_PROBLEM_
Write out each line in which the string "part" is present.

====

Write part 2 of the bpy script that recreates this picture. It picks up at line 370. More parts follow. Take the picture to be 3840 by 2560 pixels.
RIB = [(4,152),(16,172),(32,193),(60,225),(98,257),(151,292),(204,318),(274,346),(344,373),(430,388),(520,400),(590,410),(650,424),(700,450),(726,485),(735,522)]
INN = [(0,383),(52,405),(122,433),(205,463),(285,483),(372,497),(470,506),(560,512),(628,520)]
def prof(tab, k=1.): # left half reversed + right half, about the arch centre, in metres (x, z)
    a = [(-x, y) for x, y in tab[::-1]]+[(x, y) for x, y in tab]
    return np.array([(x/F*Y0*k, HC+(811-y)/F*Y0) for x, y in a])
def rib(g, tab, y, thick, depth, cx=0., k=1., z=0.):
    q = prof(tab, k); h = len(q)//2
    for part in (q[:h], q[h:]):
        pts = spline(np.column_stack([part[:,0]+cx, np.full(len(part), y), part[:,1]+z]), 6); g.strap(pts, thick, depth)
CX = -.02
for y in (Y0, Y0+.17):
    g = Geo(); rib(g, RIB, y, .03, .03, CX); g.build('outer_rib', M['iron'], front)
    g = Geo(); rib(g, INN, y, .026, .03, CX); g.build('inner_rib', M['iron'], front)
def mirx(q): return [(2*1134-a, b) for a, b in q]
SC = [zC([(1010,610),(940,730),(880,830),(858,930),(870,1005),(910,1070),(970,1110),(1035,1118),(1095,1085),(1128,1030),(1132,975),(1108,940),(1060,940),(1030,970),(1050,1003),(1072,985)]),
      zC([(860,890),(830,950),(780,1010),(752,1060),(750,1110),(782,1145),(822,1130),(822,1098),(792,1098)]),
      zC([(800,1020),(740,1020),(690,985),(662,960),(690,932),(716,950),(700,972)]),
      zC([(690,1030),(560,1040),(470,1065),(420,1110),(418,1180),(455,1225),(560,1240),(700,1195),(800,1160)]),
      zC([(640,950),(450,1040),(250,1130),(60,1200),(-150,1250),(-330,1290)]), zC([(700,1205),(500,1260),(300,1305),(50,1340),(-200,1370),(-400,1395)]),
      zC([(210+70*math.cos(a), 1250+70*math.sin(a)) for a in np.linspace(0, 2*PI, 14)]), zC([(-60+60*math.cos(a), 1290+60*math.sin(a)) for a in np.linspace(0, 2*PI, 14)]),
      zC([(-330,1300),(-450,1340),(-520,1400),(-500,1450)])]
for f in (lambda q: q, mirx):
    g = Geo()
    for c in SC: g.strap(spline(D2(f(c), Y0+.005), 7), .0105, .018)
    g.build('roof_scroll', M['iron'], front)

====

_ANSWER TO THIS EXERCISE_
Write part 2 of the bpy script that recreates this picture. It picks up at line 370. More parts follow. Take the picture to be 3840 by 2560 pixels.
    for part in (q[:h], q[h:]):
        pts = spline(np.column_stack([part[:,0]+cx, np.full(len(part), y), part[:,1]+z]), 6); g.strap(pts, thick, depth)